Słuchacz 4 (S4): Ja chciałbym poruszyć jeszcze kwestią rzetelności krytyki, bo to gdzieś zostało pominięte. Wydaje mi się, że rolą krytyka jest ocena, czy artysta użył właściwych środków do przekazania jakiegoś komunikatu, a nie tylko objaśnienie, że postanowił przekazać to i to. Mnie w tej dyskusji zabrakło właśnie dyskusji o rzetelności. Mnie się wydaje, że na tym tle wyróżnia się blog Kuby przez to, że on jest subiektywny, a jednocześnie jeśli coś krytykuje, to podaje konkretne argumenty, czasami ma rację, czasami nie, ale jest to uargumentowane i jeżeli coś jest opisywane, to jest zbadane w miarę dogłębnie, a często jak czytam recenzje z wystawy to jest bardzo dużo błędów, nie wiem, mylenie prac, to są niby drobiazgi, ale tak naprawdę to po prostu zakłóca odbiór.

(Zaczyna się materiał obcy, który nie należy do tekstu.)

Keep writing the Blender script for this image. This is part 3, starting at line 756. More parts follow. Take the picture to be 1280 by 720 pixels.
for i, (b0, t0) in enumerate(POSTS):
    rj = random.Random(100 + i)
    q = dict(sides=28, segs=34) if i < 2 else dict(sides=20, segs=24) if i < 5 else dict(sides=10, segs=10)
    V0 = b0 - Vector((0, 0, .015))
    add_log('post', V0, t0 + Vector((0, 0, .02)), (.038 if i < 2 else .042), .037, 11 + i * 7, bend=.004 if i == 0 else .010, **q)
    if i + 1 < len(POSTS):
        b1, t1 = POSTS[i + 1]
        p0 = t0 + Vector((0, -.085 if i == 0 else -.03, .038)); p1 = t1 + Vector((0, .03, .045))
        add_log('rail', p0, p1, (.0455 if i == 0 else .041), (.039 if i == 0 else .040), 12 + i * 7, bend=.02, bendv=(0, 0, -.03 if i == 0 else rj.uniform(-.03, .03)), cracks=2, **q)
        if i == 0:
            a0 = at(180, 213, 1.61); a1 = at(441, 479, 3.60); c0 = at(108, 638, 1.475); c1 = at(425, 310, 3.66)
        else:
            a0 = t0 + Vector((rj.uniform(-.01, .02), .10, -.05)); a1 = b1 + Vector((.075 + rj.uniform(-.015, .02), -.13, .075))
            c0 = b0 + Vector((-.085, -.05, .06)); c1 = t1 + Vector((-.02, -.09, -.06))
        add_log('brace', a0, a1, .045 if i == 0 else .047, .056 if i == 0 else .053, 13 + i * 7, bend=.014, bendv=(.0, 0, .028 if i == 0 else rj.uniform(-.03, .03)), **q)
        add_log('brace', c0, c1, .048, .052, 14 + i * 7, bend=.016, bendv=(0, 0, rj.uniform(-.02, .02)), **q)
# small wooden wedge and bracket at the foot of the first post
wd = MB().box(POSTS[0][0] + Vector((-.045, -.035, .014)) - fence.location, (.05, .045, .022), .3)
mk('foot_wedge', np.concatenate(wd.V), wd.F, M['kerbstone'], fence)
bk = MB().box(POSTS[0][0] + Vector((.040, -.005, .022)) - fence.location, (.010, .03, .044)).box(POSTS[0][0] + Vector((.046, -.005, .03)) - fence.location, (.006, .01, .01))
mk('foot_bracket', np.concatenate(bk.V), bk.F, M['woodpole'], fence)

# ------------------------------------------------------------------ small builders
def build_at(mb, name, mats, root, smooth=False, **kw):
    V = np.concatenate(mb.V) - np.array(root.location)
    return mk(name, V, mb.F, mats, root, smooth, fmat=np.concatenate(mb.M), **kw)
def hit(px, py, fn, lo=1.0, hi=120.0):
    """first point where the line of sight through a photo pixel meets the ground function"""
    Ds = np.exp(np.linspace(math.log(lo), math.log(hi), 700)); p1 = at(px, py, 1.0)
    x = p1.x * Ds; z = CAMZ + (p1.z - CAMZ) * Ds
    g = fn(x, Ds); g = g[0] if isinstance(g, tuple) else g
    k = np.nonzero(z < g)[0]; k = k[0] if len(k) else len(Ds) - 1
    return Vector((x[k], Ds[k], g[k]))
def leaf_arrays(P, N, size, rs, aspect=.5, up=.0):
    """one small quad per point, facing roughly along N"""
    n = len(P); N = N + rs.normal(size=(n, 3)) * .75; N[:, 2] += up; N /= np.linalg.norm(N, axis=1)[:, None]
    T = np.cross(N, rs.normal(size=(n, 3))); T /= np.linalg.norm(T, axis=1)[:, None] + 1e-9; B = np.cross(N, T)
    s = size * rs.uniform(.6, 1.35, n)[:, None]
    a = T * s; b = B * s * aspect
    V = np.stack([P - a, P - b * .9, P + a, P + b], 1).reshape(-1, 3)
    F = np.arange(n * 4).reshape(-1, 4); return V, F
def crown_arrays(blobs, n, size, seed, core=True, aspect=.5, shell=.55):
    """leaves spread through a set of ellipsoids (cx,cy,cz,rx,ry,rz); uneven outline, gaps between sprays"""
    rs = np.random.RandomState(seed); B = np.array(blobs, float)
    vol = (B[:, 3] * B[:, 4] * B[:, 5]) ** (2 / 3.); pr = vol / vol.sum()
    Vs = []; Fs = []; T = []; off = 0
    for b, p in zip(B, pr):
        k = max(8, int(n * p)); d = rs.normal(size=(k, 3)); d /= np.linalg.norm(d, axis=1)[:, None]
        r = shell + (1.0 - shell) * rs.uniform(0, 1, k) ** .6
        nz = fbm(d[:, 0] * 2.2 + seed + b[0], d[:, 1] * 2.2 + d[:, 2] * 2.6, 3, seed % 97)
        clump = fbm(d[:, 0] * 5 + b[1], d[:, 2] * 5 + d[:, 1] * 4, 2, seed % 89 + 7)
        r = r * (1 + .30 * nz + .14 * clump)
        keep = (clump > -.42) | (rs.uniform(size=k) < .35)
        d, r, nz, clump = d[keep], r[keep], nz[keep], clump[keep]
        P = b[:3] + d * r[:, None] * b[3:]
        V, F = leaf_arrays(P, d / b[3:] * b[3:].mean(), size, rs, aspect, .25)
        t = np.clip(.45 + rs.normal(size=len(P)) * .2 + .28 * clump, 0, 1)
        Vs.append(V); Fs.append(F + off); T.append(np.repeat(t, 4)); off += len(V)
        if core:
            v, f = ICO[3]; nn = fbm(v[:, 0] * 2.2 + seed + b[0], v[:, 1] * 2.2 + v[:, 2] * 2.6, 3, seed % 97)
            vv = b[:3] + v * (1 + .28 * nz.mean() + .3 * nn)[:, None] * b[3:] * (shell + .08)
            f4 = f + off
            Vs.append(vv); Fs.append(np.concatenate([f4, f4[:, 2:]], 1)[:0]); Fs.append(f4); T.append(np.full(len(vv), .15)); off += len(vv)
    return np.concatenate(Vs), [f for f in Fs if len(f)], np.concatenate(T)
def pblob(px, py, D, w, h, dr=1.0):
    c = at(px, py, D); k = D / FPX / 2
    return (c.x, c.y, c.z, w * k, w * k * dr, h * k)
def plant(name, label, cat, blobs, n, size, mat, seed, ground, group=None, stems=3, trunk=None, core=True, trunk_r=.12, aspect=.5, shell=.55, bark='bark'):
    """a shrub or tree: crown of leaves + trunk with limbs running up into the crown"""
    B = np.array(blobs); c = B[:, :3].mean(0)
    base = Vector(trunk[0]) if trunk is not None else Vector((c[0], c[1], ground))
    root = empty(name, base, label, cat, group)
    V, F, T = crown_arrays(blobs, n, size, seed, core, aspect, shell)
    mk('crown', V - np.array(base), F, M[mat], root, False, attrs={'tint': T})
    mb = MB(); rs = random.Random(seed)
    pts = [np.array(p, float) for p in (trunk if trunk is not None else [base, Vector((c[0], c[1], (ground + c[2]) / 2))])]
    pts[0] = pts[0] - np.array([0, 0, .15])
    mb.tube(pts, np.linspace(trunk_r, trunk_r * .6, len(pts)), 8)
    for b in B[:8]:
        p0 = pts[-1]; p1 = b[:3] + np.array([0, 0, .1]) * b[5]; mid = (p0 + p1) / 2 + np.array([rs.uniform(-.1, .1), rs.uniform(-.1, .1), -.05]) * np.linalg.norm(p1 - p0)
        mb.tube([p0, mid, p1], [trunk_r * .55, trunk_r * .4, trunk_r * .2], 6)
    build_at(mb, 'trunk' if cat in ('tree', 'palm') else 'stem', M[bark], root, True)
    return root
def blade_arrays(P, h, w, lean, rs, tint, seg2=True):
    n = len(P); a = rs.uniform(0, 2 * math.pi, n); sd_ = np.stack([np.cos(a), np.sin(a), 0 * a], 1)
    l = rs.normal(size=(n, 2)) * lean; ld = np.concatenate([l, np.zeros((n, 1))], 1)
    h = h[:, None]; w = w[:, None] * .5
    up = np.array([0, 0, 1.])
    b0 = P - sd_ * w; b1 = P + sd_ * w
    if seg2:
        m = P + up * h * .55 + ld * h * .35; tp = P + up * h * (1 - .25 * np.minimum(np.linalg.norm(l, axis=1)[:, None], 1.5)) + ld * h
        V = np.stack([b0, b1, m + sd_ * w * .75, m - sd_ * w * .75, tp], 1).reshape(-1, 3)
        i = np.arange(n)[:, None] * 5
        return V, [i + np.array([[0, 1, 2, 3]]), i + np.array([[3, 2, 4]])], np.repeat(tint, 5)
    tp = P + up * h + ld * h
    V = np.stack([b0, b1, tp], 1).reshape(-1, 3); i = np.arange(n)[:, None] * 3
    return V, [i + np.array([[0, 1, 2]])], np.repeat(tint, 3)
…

AM: Mam wrażenie, jeżeli mogę to skomentować, że Kubie w jakiejś mierze pomaga to, że on spędził na Akademii te trzy lata i ma też trochę inną perspektywę. W przypadku moim czy Izy chodzi o znaczenie (czy jakiś problem), które generuje jakaś wystawa, a nie o sprawy techniczne, do których z kolei Kuba podchodzi bardzo precyzyjnie.
Czy mają jeszcze Państwo uwagi, komentarze, może pytania? Jeżeli nie, bo i tak jest już po czasie, możemy ewentualnie przesunąć dyskusję do kuluarów. Bardzo Państwu dziękuję za uwagę i zapraszam na następne dyskusje.
Dyskusja odbyła się w ramach Festiwalu Kultura Polskich Czasopism.